Task brief :: Output every line exactly as written. Leave out pictures.

Data extract ::
* Start *

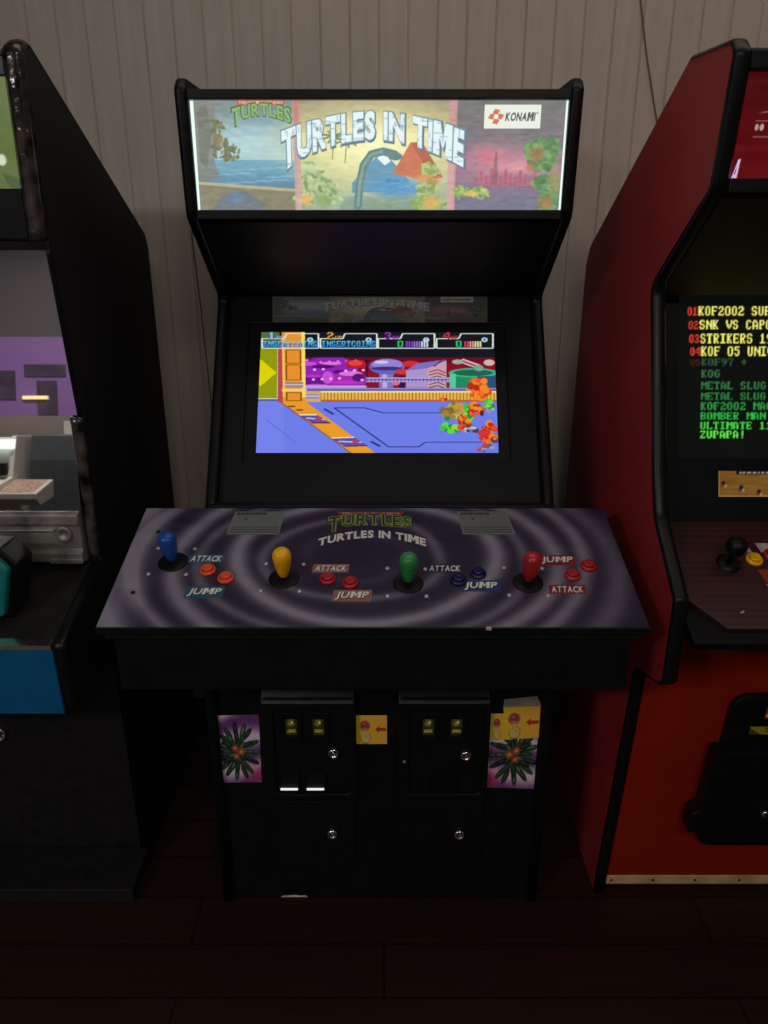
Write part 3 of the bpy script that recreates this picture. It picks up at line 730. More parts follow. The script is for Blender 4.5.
# ================================================================== the four-player cabinet
XC = -.0085
cab = T('arcade_cabinet', 'black four-player arcade cabinet with lit fantasy marquee and purple swirl control panel', 'arcade cabinet', (XC, 1.6, 0), 'arcade cabinets along the wall')
XL, XR = XC - .35, XC + .35
prof = [(1.312, 0), (1.312, .70), (1.36, .86), (1.455, .893), (1.726, 1.272), (1.497, 1.432), (1.484, 1.638), (1.500, 1.652), (1.95, 1.652), (1.95, 0)]
fp = fillet(prof, {3: .02, 4: .018, 5: .03, 6: .012, 7: .012})
i0 = 0
front = []
for p in fp:
    front.append(p)
    if p[0] > 1.9: break
for k, (x0, x1) in enumerate(((XL, XL + .021), (XR - .021, XR))):
    o = obj('side_panel', prism_x(BM(), fp, x0, x1), M['laminate'], cab.o)
    obj('edge_trim', trim_strip(BM(), front, x0 - .0008, x1 + .0008, .0035), M['trim'], o, smooth=True)
xi, xj = XL + .021, XR - .021
obj('roof_board', box(BM(), xi, xj, 1.53, 1.95, 1.612, 1.630), M['laminate'], cab.o)
obj('back_board', box(BM(), xi, xj, 1.932, 1.95, .02, 1.612), M['laminate'], cab.o)
obj('marquee_retainer', prism_x(BM(), [(1.480, 1.620), (1.480, 1.636), (1.53, 1.632), (1.53, 1.626), (1.498, 1.620)], xi, xj), M['frame'], cab.o, bevel=.002)
obj('marquee_retainer', prism_x(BM(), [(1.486, 1.428), (1.486, 1.444), (1.500, 1.444), (1.512, 1.430)], xi, xj), M['frame'], cab.o, bevel=.002)
obj('marquee_diffuser', box(BM(), xi, xj, 1.502, 1.506, 1.434, 1.626), M['diffuser'], cab.o, label='white backlight showing as bright slits beside the marquee picture')
art = marquee_art(750, 226)
ML, MR_ = -.3295, .3150
sheet = art_obj('marquee_sheet', art, [(ML, 1.4935, 1.6235), (MR_, 1.4935, 1.6235), (ML - .003, 1.4985, 1.4425), (MR_ + .001, 1.4985, 1.4425)], art_light('backlit_marquee_print', 1.12, .25), cab.o, label='backlit marquee sheet with TURTLES IN TIME title over seaside, sunrise and skyline')
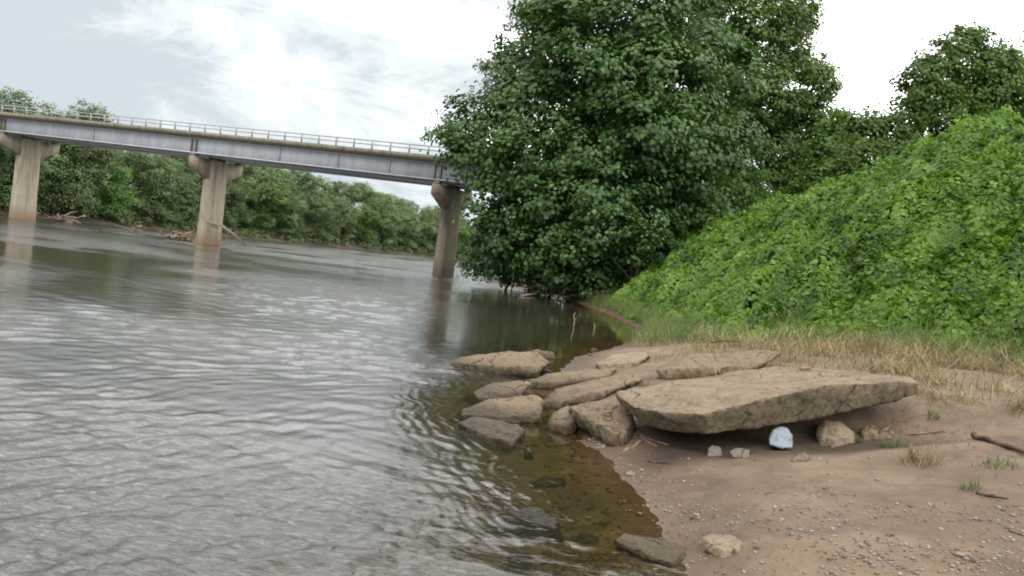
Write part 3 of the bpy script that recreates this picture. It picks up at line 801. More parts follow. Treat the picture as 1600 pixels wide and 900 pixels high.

* End *

Full response ::
Write part 3 of the bpy script that recreates this picture. It picks up at line 730. More parts follow. The script is for Blender 4.5.
# ================================================================== the four-player cabinet
XC = -.0085
cab = T('arcade_cabinet', 'black four-player arcade cabinet with lit fantasy marquee and purple swirl control panel', 'arcade cabinet', (XC, 1.6, 0), 'arcade cabinets along the wall')
XL, XR = XC - .35, XC + .35
prof = [(1.312, 0), (1.312, .70), (1.36, .86), (1.455, .893), (1.726, 1.272), (1.497, 1.432), (1.484, 1.638), (1.500, 1.652), (1.95, 1.652), (1.95, 0)]
fp = fillet(prof, {3: .02, 4: .018, 5: .03, 6: .012, 7: .012})
i0 = 0
front = []
for p in fp:
    front.append(p)
    if p[0] > 1.9: break
for k, (x0, x1) in enumerate(((XL, XL + .021), (XR - .021, XR))):
    o = obj('side_panel', prism_x(BM(), fp, x0, x1), M['laminate'], cab.o)
    obj('edge_trim', trim_strip(BM(), front, x0 - .0008, x1 + .0008, .0035), M['trim'], o, smooth=True)
xi, xj = XL + .021, XR - .021
obj('roof_board', box(BM(), xi, xj, 1.53, 1.95, 1.612, 1.630), M['laminate'], cab.o)
obj('back_board', box(BM(), xi, xj, 1.932, 1.95, .02, 1.612), M['laminate'], cab.o)
obj('marquee_retainer', prism_x(BM(), [(1.480, 1.620), (1.480, 1.636), (1.53, 1.632), (1.53, 1.626), (1.498, 1.620)], xi, xj), M['frame'], cab.o, bevel=.002)
obj('marquee_retainer', prism_x(BM(), [(1.486, 1.428), (1.486, 1.444), (1.500, 1.444), (1.512, 1.430)], xi, xj), M['frame'], cab.o, bevel=.002)
obj('marquee_diffuser', box(BM(), xi, xj, 1.502, 1.506, 1.434, 1.626), M['diffuser'], cab.o, label='white backlight showing as bright slits beside the marquee picture')
art = marquee_art(750, 226)
ML, MR_ = -.3295, .3150
sheet = art_obj('marquee_sheet', art, [(ML, 1.4935, 1.6235), (MR_, 1.4935, 1.6235), (ML - .003, 1.4985, 1.4425), (MR_ + .001, 1.4985, 1.4425)], art_light('backlit_marquee_print', 1.12, .25), cab.o, label='backlit marquee sheet with TURTLES IN TIME title over seaside, sunrise and skyline')
Write part 3 of the bpy script that recreates this picture. It picks up at line 801. More parts follow. Treat the picture as 1600 pixels wide and 900 pixels high.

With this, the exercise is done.